Yes, there is widespread intellectual confusion over the nature of government today, but there is also widespread support for altruism and its collectivist expression in politics. The only question for most people is merely about whose will is to be imposed on everyone else.

This is why, for example, fundamentalists who are well aware of left wing propaganda being promulgated in our public education system don't seek the repeal of socialized education, but fight for prayer in the schools -- to take that system over for themselves. Most people today are altruists and have no moral objection to collectivism as such. They merely oppose manifestations they find distasteful. Or, to put it another way, they all like different flavors of Kool-Aid.

And this is why we have a conservative, a supposed champion of free enterprise, heaving a mild sigh of relief about China's unwillingness to go along with fuel rationing. Americans have just as much right to burn the fuel we need as the Chinese, and man's life is an end in itself. If more people understood and accepted those ideas to begin with, there would never have been a global warming bubble in the first place. And we'd have no other similar shams to look forward to in the future.

We have the right to live our own lives. Real Americans don't wring their hands and then say, "I'm off the hook because of China."

-- CAV

2 comments:

z said...

I'm in the middle of reading Sparrowhawk: Hugh Kenrick and its giving me perspective I've never had. Its really concretizing the struggle which was fought to gain these freedoms and this country.
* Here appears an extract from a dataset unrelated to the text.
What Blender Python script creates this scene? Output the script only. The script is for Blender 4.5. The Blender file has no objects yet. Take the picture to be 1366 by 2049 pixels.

Unfortunately, the enemies of freedom have grown strong, all thinking they will be crowned the new king and rule. Its maddening, especially when you think about how all those brave men fought to shed the king.

Gus Van Horn said...

The phenomenon of people thinking that tyranny will automatically correlate with THEIR whims I nicknamed "the dictator fantasy" some time ago.

Notice how those who understand the role of reason in living life do not make this mistake while those who don't are astoundingly complaisant about it.